Of course, things worked out in the end. Same goes for that time the snails for the paella shoot in Valencia escaped their basket. Ditto, the soba-noodle quest that left an entire crew, and their photo equipment, stranded in a rainstorm on Japan’s barren Noto Peninsula.

We go high and we go low

Yes, Saveur gave you a recipe for chaud froid de langoustines aux graines de sésame et aux epices orientales (September/October 1998), but also one for this five-ingredient “idiot-proof” pie crust in the January/February 2001 issue:

IDIOT-PROOF PIE CRUST: Break 1 egg into a glass measuring cup, stir in 1 tablespoon white vinegar, and add enough warm water to reach the 1-cup mark; set aside. Put 6 cups all-purpose flour, 2 cups lard, and 1 tablespoon salt into a large mixing bowl, and mix with your hands until well combined. Add egg mixture and continue mixing with your hands to form a rough ball of dough. Transfer to a lightly floured surface, divide into 6 equal pieces, and shape each into a flat disk.

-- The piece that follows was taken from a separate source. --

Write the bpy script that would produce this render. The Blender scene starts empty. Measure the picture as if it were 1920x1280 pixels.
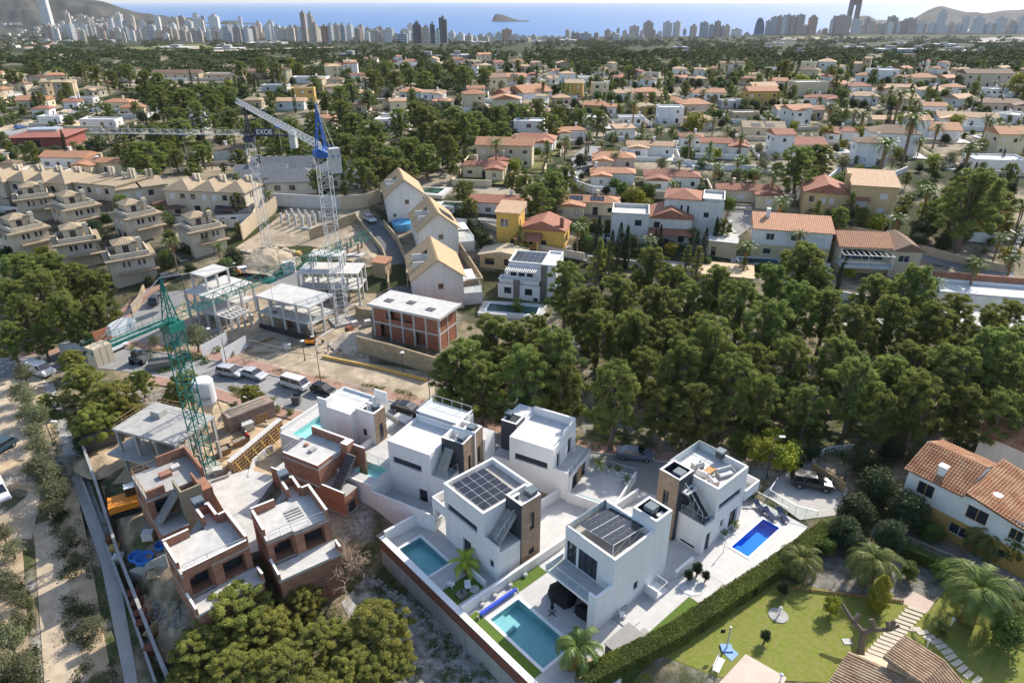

Wrap disks in plastic, and refrigerate for 1 hour or freeze (up to 2 months) until ready to use (defrost before using). Makes enough for six 9-inch pie shells.

Ok, maybe not everything was always 100% authentic

The team had to improvise the cover photo for the second issue of Saveur.

We’d decided that the cover of our second issue would spotlight a feature about some Italian-­American nonnas in San Francisco who called themselves “old stoves,” but we failed to capture the ideal image while on location in the city’s North Beach neighborhood. So photographer Laurie Smith wound up shooting tomatoes in a sunny corner of this magazine’s SoHo office. Keep in mind that we’d only published one issue, so nobody had a clue what a Saveur cover was supposed to look like. Still, Laurie and I realized we weren’t getting it. Then, I had an epiphany. I ran down the street to the Ravioli Store, which made fresh pasta for neighborhood restaurants. The lady who worked in the shop lived upstairs, and came down in a housecoat practically every morning. Though this woman was on the East Coast, she fit the definition of an “old stove.” And she agreed to follow me back to the office so we could photograph her beautifully aged hands peeling the tomatoes. The blouse she had on, however, was all wrong. “Laurie, take your shirt off,” I said. Laurie and the Ravioli Store nonna traded clothes, and we got the shot. —Christopher Hirsheimer

Regrets, we have a few

The white truffle ice cream we recommended in the January/February 2000 issue, to name one. Then there’s the fact that we interviewed, yet didn’t hire, Amanda Hesser, who went on to co-found Food52. We also failed to offer Joe Brown, Saveur’s current editorial director, a job in 2002.